Konyaspor maça iyi başladı ve hemen oyunun dominant takımı olmayı başardı. İyi organize oldular, iyi yayıldılar ve bunun ödülünü güzel bir golle aldılar. Ancak 1-0 öne geçiş onlara hiç yaramadı. Özellikle Beşiktaş beraberliği yakaladıktan sonra, oyundan iyice düştüler. Sahanın ve oyunun hakimiyetini rakibine kaptırdılar.
Ancak Beşiktaş, tuhaf bir şekilde, ikili mücadelelerde sert dirsekler atmaya başladı. Öyle ki, Rangelov’un ağzı burnu dağıldı. Siyah-Beyazlılar’ın dirsek hücumlarının devam etmesi ve Cüneyt Çakır’ın bunlara hoşgörüyle yaklaşması, Konyalı futbolcuları sinirlendirdi. Yine böyle bir dirsek olayı sonrası çıkan arbedede, kaleci Tolga’nın gereksiz çıkışları işin boyutunu çok daha yükseğe çıkardı. Cüneyt Çakır, Tolga’ya sarı kart gösterirken haklıydı ama, Ali Turan o olaylarda hiç günahı olmayan kişiydi. Tolga’nın tahriklerine rağmen, olumsuz hiçbir harekette bulunmamıştı. Yanlış kişi kart gördü. Vukoviç görmeliydi. Tolga’yla esas itişen/didişen oydu.
***
Beşiktaş, (Hakemin gerekli müdahaleleri yapmaması yüzünden) rakibini neredeyse dirseklerle döverek öne geçti. Ama ikinci yarı sanki dengelenmiş güçlerin mücadelesine dönüşmüştü. Konya hantallığından sıyrılmıştı. Zaten Cenk Tosun’dan yedikleri gole de çabuk cevap verdiler.
Ev sahibi takım biraz maçı çevirmeye, azıcık oyun kurmaya başladığında; Beşiktaş hep tökezledi.

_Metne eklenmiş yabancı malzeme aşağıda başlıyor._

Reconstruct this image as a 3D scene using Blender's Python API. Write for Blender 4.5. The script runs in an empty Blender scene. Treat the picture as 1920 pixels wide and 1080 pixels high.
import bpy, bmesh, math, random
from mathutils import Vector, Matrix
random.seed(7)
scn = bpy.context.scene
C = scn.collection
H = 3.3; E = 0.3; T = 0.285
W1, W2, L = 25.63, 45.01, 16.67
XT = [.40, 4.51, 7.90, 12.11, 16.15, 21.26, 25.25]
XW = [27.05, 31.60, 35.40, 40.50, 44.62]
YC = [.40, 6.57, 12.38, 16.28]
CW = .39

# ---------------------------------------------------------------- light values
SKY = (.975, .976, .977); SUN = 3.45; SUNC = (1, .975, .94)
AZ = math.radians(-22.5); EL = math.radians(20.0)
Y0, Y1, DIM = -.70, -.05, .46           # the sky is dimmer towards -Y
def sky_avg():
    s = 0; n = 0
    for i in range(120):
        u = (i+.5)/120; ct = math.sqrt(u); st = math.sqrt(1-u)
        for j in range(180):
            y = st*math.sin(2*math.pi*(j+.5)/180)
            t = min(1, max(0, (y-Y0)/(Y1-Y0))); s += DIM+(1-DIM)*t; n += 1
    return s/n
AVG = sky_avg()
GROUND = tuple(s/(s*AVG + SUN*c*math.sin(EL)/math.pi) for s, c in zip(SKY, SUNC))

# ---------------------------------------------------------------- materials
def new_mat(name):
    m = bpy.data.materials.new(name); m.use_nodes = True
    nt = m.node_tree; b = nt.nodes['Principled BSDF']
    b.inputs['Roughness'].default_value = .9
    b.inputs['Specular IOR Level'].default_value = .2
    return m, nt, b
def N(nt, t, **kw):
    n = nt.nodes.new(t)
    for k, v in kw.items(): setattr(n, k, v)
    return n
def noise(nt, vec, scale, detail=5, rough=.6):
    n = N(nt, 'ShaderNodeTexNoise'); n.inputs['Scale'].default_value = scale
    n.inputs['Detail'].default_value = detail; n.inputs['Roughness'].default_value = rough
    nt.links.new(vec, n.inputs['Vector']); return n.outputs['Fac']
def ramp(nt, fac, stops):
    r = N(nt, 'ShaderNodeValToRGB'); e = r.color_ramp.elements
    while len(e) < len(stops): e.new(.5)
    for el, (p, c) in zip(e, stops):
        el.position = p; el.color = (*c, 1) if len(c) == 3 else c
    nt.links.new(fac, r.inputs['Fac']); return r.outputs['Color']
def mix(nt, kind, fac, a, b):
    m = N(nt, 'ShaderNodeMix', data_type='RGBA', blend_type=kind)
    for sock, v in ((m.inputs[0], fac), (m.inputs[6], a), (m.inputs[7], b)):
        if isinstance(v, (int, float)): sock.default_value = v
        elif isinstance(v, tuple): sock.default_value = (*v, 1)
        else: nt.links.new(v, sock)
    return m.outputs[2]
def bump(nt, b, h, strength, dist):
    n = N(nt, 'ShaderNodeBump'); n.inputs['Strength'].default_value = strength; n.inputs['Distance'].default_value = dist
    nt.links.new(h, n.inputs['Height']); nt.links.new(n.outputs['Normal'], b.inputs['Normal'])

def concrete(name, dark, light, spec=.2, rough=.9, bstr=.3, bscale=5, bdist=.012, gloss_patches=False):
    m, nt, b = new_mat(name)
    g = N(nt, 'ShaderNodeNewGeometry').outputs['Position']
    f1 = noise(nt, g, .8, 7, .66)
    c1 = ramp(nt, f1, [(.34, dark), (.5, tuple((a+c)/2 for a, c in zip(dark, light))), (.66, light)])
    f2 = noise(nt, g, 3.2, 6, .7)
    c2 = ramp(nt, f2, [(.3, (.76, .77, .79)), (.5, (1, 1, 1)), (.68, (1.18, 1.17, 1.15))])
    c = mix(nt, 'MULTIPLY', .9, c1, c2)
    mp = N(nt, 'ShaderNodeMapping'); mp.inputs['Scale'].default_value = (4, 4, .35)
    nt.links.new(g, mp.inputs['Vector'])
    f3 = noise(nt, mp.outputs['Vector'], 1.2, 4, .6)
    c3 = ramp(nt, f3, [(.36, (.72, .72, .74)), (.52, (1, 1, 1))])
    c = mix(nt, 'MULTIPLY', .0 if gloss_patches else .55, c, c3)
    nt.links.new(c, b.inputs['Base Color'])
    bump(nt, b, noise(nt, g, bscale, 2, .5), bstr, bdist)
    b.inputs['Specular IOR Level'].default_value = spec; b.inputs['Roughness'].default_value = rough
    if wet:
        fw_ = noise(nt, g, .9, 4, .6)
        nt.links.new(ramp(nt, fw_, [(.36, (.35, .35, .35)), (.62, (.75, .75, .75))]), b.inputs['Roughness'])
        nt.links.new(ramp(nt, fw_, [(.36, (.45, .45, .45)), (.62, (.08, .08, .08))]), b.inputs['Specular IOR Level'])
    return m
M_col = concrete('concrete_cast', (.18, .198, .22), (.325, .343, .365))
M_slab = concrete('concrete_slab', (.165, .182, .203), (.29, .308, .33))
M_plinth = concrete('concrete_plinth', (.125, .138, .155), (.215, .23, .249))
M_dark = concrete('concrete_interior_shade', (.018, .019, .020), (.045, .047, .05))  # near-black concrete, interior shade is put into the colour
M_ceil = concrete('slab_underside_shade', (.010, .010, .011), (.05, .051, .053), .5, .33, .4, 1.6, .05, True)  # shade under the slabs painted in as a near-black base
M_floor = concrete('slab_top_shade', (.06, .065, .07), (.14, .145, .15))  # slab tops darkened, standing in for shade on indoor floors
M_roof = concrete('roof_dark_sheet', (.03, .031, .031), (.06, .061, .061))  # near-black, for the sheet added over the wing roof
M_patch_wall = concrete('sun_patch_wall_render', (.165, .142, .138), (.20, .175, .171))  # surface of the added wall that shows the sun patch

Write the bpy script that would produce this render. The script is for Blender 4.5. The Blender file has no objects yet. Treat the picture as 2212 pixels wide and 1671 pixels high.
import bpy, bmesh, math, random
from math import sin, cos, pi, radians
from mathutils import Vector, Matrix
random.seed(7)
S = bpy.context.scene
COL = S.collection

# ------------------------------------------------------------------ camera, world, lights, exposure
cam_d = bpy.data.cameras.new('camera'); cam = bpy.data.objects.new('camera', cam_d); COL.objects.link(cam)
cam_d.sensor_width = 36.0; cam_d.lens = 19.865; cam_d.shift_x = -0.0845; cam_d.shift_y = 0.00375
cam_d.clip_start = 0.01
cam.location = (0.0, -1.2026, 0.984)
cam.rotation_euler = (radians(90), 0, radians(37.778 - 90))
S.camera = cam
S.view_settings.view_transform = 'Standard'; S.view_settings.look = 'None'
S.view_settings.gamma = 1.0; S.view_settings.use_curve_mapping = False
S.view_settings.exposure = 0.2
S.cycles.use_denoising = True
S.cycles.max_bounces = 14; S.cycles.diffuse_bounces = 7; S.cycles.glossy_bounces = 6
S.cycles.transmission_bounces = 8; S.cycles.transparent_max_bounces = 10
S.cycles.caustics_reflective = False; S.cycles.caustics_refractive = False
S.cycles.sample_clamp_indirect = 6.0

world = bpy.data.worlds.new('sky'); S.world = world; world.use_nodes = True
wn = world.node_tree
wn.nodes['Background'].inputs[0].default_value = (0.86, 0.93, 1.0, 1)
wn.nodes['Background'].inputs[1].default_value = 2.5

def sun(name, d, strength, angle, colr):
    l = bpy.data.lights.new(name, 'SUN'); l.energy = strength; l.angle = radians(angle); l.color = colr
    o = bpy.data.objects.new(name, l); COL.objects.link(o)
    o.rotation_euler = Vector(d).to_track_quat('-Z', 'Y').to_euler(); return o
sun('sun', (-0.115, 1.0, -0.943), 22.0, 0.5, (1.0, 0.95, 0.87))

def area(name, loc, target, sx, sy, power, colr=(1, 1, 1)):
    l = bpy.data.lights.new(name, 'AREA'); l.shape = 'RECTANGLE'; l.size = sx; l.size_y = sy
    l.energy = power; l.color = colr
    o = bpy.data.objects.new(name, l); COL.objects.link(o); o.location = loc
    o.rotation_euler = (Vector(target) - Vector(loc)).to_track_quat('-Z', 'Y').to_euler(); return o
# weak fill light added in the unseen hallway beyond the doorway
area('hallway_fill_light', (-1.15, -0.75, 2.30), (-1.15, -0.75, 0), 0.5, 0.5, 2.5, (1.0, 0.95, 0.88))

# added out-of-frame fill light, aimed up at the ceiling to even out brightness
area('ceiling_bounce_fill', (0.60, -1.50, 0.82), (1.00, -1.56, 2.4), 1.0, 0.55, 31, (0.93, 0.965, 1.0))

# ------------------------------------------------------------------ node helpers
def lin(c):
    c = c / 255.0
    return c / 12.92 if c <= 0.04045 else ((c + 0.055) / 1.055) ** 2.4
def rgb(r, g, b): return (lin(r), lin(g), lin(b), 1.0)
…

Rahat olduğu anlar, Konyaspor’un oyundan düştüğü anlardı. Yani kendi gücünü kabullendirmede zorlandı.
Ricardo Quaresma geçen hafta ne yaptıysa, hepsi rakipten dönen girişimlerine karşı; bu kez çok daha fazla olumluydu. Asisti de var.